The play may be seen as a form of Verbatim Theatre which is called “Theatre of Witness,” in which survivors reveal and explore their experiences undergoing social ruptures and civic trauma. Witnesses are speaking the unspeakable, bearing witness in their bodies. While at first victims may be too traumatized to speak, re-telling can be a kind of public mourning; expression leads to healing, and makes a contribution to history. Sarajevo Phoenix allows survivors of the Balkans wars to speak back to history and come to terms with those events that fundamentally altered their lives. As such, it also contributes to history, as told from the perspective of its agents and its victims.

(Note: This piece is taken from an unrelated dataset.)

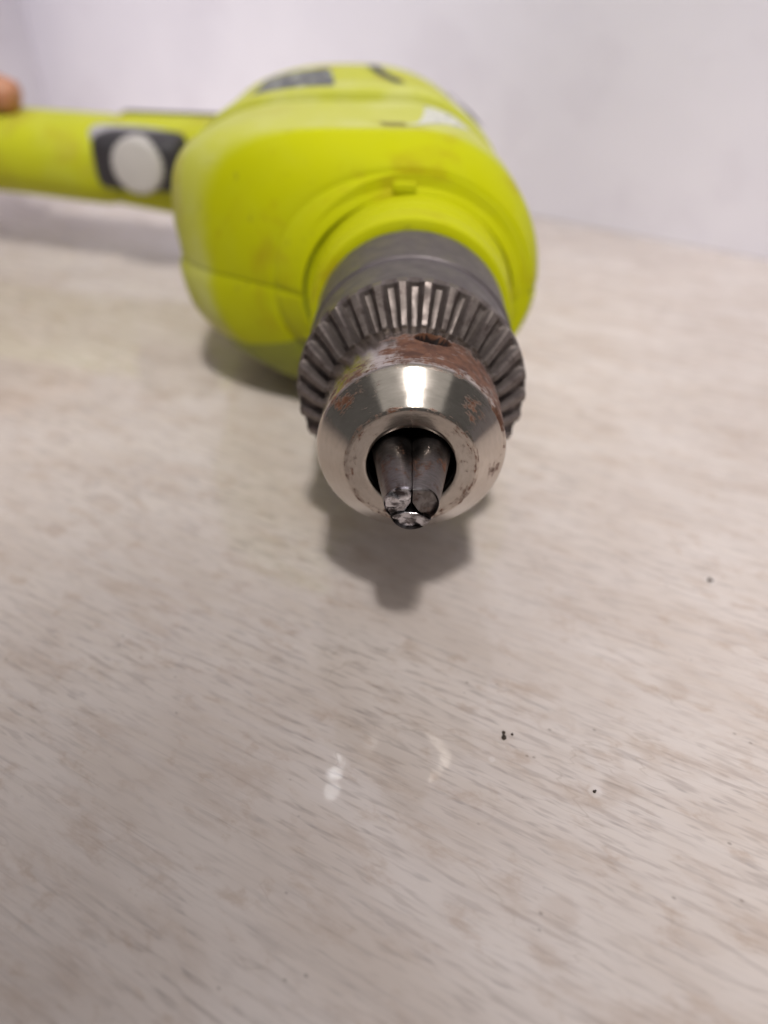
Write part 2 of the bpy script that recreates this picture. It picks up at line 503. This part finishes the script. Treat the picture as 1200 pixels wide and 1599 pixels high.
# three jaws closed at the tip
def jaw(ang, rusty=None, seed=0, tip_glint=1.0):  # last argument: strength of the glint painted on this jaw's tip
    A = R(ang)
    d = Vector((math.sin(A), 0, math.cos(A))); t = Vector((math.cos(A), 0, -math.sin(A)))
    rj0 = 3.3
    def section(s, c, rj, gap, hole):
        pts = []
        # wedge apex side: from hole edge out along both wedge lines, outer arc between
        half = R(60)
        def ray(sg, q):        # point at distance q along wedge line, moved in by the gap
            return (q*math.cos(half)+gap*math.sin(half), sg*(q*math.sin(half)-gap*math.cos(half)))
        q1 = c*math.cos(half)+math.sqrt(max(0.01, rj*rj-(c*math.sin(half))**2))
        for k in range(5):
            pts.append(ray(-1, hole+(q1-hole)*k/5))
        b0 = ray(-1, q1); b1 = ray(1, q1)
        a0 = math.atan2(b0[1], b0[0]-c); a1 = math.atan2(b1[1], b1[0]-c)
        for k in range(25):
            a = a0+(a1-a0)*k/24
            rr = math.hypot(b0[0]-c, b0[1])
            pts.append((c+rr*math.cos(a), rr*math.sin(a)))
        for k in range(4, -1, -1):
            pts.append(ray(1, hole+(q1-hole)*k/5))
        return pts
    secs = []
    for s in (28, 20, 14, 10, 7, 4, 2, 0, -2, -3.5, -5, -6.5, -7.0, -8, -9.2, -10.0, -10.5):
        c = 0.95+(s+11)*0.19; rj = rj0+min(0, s)*0.018
        secs.append((s, section(s, c, rj, 0.06, 0.05 if s > -6.8 else 1.15), 0))
    c = 0.98
    for s, dr, gap, hole in ((-10.95, 0.02, 0.09, 1.1), (-11.12, 0.10, 0.12, 1.15), (-11.2, 0.26, 0.17, 1.2), (-11.2, 0.7, 0.26, 1.3),
                             (-11.2, 1.1, 0.34, 1.35), (-11.2, 1.5, 0.44, 1.4)):
        secs.append((s, section(s, c+0.12*dr, rj-dr, gap, hole), 1))
    verts, uvs, at, tip = [], [], [], []
    for s, pts, tilt in secs:
        for k, (u, v) in enumerate(pts):
            p = d*u+t*v
            wob = 0.42*noise.noise(Vector((p.x*0.9+seed*7, s*0.3, p.z*0.9))) if s < -10.5 else 0.03*noise.noise(Vector((p.x+seed, s, p.z)))
            # end bevel: the front face slopes back towards the centre
            sl = ((0.30, 0.16, 0.22)[seed % 3]*(u-1.2)+(0.10, -0.16, 0.20)[seed % 3]*v+0.25)*(1 if s < -10.6 else 0)
            verts.append((p.x, s+wob+sl, p.z)); uvs.append((k/len(pts), s))
            m = 0.2
            if rusty:
                m = max(m, 1.05*math.exp(-((s-rusty[0])/1.3)**2)*math.exp(-((v-rusty[1])/0.8)**2))
            m = max(m, 0.30 if -9 < s < -4.5 else 0)
            at.append(m); tip.append(tip_glint if tilt else 0.0)
    n = len(secs[0][1])
    fs = grid_faces(len(secs), n, True)
    # end cap as a fan to a sunken centre
    lastc = len(verts)
    b = (len(secs)-1)*n
    cu = sum(p[0] for p in secs[-1][1])/n
    p = d*cu
    verts.append((p.x, sum(v[1] for v in verts[b:b+n])/n, p.z)); uvs.append((0.5, 0)); at.append(0.1); tip.append(tip_glint)
    for k in range(n):
        fs.append((b+k, b+(k+1) % n, lastc))
    return mesh_obj('jaw', verts, fs, JAW, sleeve, uvs=uvs, attrs={'mask': at, 'tip': tip}, auto=24)
jaw(-60, None, 1, 0.95); jaw(60, (-3.2, 0.3), 2, 0.12); jaw(180, None, 3, 0.7)

# ---- plastic housing ---------------------------------------------------------
# station: s, centre x, left width, right width, half thickness, left exponent (top, bottom), right exponent
ST = [
    (73.0, 0, 25.2, 23.6, 22.6, 2.0, 2.0, 2.0),
    (73.2, 0, 26.0, 24.4, 23.4, 2.0, 2.0, 2.0),
    (73.6, 0, 26.6, 25.0, 24.0, 2.0, 2.0, 2.0),
    (76.6, 0, 31.0, 27.0, 25.8, 2.1, 2.1, 2.0),
    (77.6, 0, 32.2, 27.6, 26.2, 2.15, 2.15, 2.0),
    (78.4, 0, 32.6, 27.7, 26.3, 2.2, 2.2, 2.0),
    (78.5, 0, 33.4, 28.4, 27.0, 2.2, 2.2, 2.0),
    (79.0, 0, 34.6, 29.0, 27.9, 2.3, 2.3, 2.0),
    (82.0, 0, 39.6, 30.2, 30.3, 2.7, 2.5, 2.0),
    (84.8, 0, 44.6, 30.8, 32.3, 3.2, 2.6, 2.05),
    (86.4, 0, 47.8, 31.0, 33.0, 3.6, 2.7, 2.05),
    (87.6, 0, 49.8, 31.0, 33.25, 3.9, 2.7, 2.05),
    (89.5, 0, 52.4, 31.0, 33.3, 4.2, 2.7, 2.05),
    (93.0, 0, 56.4, 30.9, 33.3, 4.4, 2.8, 2.05),
    (97.0, 0, 59.6, 30.8, 33.3, 4.5, 2.8, 2.05),
    (102.0, 0, 61.4, 30.5, 33.3, 4.5, 2.8, 2.05),
    (114.0, -1, 60.6, 30.0, 33.3, 4.2, 2.8, 2.05),
    (126.0, -3, 59.0, 30.6, 33.3, 3.8, 2.8, 2.05),
    (126.3, -3, 58.2, 29.8, 32.6, 3.8, 2.8, 2.05),
    (127.0, -3, 57.9, 29.6, 32.3, 3.8, 2.8, 2.05)]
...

Unmourned losses are dangerous; theatre may offer a site for both commemoration and celebration. As outsiders, we have been invited to facilitate memory in large part because of our status as non-participants, in a process that permits survivors to speak back to history. Sarajevo Phoenix allows for such healing, both in Bosnia and elsewhere.
In this project, witnesses to history have invited us to shape and share their stories; this brings both ethical and aesthetic challenges. This becomes a story told from the perspective of insiders and outsiders, both; the writers’ responses are part of the story, but if they remain implicit, unstated, or invisible – an opportunity is lost. In our work, verbatim testimony is selected and shaped by non-participants. To make this element explicit, we intercut photos, theatrical imagery (e.g. ashes of 2 million books filling the skies), and historical material, offering multiple perspectives without sacrificing the core story of survival. By developing the script in workshop with adult learners from the inner core of an economically devastated American city, we uncover links between survivors of different kinds of war – we are creating an elastic working script that will exist in different versions, depending on where – and to whom – it is told.
What functions as a theatre of memory in Sarajevo is another kind of theatre when presented in the US. By developing the script in workshop with adult learners from the inner core of an economically devastated American city (Holyoke, MA) we have uncovered links between survivors of different kinds of war. Sarajevo Phoenix is an elastic, working script that will exist in different versions, depending on where – and to whom – it is told.
The play presents a wonderful opportunity to share the Bosnian women’s experiential knowledge with people all over the Balkans and the United States. Their fine-grained memories of war and survival are part of a global project of witnessing, and are appropriate for educational and theatrical venues (including the Theatre of Memory/Theatre MESS Festival to which we have been invited); and for audiences in the US, where the events in the former Yugoslavia are part of a ‘forgotten war.”